Restate word for word the lines of the data below, from the first through the one that has "220, 40, m_scrub)".

╭─ DATA SECTION

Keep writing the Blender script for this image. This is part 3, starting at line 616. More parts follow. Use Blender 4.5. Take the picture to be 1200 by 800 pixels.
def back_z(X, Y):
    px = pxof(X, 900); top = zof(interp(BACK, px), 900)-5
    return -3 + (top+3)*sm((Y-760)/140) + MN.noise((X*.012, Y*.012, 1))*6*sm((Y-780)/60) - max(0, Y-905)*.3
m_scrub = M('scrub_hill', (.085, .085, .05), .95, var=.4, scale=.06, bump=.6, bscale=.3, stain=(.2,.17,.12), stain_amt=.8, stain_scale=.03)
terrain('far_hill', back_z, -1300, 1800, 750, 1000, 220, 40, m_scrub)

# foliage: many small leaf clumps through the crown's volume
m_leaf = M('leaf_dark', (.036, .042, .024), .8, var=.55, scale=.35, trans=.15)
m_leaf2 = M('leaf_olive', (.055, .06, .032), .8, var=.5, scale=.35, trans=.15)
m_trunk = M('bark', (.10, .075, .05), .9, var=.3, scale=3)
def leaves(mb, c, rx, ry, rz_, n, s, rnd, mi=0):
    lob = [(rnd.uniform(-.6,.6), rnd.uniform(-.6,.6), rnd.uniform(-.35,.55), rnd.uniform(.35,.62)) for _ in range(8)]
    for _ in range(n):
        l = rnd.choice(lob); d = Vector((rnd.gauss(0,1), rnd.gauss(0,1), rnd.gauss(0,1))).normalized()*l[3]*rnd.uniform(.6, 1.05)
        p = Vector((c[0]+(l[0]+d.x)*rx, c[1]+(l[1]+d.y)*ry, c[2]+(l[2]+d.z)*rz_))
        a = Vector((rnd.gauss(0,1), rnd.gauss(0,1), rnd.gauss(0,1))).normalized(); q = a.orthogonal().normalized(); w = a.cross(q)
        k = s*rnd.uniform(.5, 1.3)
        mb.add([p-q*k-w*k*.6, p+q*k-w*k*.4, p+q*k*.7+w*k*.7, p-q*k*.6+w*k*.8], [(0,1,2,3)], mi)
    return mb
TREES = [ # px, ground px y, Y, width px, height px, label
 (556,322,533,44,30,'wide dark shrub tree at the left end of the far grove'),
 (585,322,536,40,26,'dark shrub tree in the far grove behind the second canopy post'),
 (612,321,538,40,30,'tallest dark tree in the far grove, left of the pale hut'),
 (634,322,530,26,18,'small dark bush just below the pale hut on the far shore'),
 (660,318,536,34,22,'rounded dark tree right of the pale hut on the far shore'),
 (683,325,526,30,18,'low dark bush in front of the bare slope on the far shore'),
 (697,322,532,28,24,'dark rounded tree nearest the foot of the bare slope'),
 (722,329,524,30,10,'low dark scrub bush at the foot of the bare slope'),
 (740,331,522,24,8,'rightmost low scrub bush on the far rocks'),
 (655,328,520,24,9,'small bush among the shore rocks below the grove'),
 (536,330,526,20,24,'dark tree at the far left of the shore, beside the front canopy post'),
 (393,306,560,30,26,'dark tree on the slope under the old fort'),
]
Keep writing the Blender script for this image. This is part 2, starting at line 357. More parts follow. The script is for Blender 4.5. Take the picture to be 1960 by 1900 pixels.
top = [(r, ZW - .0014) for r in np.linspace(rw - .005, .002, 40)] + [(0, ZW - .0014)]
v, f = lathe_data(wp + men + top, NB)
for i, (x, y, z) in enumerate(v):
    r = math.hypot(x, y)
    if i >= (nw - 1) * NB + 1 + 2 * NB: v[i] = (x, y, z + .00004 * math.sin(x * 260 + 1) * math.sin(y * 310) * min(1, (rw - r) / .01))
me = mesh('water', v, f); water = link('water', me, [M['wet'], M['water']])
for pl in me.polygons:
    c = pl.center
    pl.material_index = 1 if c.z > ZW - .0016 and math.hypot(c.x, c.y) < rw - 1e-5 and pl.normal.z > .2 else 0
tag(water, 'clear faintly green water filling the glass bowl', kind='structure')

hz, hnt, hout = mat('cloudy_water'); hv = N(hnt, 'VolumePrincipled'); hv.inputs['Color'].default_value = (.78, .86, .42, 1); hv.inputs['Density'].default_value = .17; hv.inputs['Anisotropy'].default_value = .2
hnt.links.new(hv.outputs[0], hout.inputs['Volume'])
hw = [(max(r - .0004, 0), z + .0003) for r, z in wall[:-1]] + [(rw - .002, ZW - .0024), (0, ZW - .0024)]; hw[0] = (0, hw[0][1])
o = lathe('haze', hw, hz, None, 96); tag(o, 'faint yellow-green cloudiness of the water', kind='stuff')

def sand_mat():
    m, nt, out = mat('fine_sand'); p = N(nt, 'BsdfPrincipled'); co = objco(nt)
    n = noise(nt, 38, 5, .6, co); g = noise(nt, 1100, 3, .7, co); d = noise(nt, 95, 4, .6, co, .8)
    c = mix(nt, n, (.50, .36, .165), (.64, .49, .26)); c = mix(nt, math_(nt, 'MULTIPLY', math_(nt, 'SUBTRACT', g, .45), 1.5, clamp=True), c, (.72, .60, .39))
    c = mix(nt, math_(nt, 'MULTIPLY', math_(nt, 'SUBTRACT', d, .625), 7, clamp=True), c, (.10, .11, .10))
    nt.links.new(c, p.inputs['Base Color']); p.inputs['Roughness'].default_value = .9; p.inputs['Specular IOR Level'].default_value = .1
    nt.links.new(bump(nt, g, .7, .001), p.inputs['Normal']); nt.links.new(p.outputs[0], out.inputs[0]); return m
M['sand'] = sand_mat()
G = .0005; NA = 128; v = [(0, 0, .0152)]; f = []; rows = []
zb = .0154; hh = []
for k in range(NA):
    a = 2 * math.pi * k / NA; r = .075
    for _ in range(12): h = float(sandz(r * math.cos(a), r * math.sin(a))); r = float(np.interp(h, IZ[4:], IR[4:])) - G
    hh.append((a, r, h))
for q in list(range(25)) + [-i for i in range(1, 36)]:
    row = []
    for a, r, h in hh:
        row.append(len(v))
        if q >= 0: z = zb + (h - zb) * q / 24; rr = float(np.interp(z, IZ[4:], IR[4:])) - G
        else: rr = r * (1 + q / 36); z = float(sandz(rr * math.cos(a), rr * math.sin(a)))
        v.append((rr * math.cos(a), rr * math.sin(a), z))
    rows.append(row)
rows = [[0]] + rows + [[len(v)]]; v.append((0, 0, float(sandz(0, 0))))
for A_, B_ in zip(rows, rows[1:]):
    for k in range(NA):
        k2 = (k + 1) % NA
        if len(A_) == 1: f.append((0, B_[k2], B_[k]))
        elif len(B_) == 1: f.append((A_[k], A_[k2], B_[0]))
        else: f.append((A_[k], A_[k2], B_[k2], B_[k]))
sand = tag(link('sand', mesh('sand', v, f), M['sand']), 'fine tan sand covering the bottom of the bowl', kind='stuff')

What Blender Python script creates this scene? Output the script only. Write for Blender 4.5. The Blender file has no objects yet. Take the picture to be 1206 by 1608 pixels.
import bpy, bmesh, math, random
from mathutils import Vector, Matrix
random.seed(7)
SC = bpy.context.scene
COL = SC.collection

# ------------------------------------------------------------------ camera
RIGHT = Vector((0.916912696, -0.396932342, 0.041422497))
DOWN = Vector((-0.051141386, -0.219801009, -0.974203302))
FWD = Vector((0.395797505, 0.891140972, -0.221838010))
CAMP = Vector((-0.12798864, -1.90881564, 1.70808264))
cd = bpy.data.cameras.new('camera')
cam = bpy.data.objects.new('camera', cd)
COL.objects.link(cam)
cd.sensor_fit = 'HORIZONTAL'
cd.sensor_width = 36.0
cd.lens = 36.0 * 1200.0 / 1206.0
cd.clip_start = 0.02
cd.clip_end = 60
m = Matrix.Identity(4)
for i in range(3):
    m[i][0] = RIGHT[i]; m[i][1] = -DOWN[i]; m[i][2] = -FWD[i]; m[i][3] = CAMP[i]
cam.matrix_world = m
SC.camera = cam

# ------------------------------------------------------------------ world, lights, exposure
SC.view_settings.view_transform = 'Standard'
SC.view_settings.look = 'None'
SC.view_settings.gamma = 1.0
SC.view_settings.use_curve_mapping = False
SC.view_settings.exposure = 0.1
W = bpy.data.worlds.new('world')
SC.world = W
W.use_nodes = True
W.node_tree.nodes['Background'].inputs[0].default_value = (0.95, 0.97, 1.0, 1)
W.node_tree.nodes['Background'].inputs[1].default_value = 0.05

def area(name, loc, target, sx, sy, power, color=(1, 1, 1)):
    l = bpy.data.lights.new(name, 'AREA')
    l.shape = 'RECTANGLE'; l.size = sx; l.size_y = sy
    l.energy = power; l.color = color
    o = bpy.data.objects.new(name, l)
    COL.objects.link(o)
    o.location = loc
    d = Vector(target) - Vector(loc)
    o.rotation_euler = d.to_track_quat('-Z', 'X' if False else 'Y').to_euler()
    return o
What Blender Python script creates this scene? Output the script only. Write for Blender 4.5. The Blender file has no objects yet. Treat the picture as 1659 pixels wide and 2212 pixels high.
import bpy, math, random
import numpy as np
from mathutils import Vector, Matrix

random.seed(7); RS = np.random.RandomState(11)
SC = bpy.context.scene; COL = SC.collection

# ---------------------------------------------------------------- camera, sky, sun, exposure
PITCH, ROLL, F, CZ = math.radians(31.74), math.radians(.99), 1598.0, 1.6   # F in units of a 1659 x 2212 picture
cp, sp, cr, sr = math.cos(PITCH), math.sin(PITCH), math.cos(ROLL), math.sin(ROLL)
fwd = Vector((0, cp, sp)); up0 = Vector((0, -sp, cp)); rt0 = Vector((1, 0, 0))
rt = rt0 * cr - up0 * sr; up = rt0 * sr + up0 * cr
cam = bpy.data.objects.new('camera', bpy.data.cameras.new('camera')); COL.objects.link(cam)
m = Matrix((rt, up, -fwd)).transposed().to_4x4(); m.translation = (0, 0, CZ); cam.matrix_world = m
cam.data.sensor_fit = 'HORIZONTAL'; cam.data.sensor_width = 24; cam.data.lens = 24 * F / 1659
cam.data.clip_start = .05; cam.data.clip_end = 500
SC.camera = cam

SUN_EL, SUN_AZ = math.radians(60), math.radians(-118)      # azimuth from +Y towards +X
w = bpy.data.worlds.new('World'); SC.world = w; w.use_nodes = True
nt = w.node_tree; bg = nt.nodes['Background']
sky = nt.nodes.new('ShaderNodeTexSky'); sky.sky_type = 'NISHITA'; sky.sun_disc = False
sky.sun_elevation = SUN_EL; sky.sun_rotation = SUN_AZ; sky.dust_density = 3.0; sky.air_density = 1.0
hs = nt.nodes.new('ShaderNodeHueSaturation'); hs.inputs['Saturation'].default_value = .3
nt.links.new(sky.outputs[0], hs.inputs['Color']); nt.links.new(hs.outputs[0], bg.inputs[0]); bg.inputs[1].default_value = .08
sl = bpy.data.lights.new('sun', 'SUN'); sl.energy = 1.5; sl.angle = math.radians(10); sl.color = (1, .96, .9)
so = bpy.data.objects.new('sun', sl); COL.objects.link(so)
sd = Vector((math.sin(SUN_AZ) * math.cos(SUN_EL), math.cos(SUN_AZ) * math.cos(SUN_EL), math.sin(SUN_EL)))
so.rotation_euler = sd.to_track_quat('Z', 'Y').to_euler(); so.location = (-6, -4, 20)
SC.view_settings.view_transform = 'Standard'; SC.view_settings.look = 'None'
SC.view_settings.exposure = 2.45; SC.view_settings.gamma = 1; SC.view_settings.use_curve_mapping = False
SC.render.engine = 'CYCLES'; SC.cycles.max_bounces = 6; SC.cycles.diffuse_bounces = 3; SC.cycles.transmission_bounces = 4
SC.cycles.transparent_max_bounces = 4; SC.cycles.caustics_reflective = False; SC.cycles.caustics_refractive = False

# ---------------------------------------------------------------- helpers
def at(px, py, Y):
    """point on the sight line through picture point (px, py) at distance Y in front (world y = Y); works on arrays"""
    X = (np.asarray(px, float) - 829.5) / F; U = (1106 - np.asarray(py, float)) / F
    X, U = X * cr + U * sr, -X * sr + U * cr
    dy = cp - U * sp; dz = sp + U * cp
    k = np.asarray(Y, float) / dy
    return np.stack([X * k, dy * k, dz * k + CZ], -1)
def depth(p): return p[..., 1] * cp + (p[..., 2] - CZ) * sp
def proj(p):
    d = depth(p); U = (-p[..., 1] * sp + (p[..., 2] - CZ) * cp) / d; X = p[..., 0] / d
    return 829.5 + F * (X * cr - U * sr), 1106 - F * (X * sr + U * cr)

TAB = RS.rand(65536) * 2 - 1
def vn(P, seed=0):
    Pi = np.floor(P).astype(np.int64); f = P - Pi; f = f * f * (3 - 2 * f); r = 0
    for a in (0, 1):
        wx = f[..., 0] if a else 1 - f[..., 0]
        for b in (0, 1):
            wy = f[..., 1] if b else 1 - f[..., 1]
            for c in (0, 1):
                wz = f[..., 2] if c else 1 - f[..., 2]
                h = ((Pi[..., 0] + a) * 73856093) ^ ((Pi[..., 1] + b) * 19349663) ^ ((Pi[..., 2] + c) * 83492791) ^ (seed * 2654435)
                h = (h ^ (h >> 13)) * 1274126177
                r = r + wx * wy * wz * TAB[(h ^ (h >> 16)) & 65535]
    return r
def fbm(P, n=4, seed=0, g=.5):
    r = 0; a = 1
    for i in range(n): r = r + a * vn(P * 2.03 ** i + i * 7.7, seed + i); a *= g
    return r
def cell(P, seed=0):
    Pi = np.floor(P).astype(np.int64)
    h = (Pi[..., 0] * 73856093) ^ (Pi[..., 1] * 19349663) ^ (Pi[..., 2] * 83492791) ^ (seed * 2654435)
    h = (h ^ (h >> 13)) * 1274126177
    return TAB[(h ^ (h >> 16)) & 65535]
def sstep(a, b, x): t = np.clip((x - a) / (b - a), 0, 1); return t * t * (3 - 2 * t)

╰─

• **WRITTEN RESPONSE**
Keep writing the Blender script for this image. This is part 3, starting at line 616. More parts follow. Use Blender 4.5. Take the picture to be 1200 by 800 pixels.
def back_z(X, Y):
    px = pxof(X, 900); top = zof(interp(BACK, px), 900)-5
    return -3 + (top+3)*sm((Y-760)/140) + MN.noise((X*.012, Y*.012, 1))*6*sm((Y-780)/60) - max(0, Y-905)*.3
m_scrub = M('scrub_hill', (.085, .085, .05), .95, var=.4, scale=.06, bump=.6, bscale=.3, stain=(.2,.17,.12), stain_amt=.8, stain_scale=.03)
terrain('far_hill', back_z, -1300, 1800, 750, 1000, 220, 40, m_scrub)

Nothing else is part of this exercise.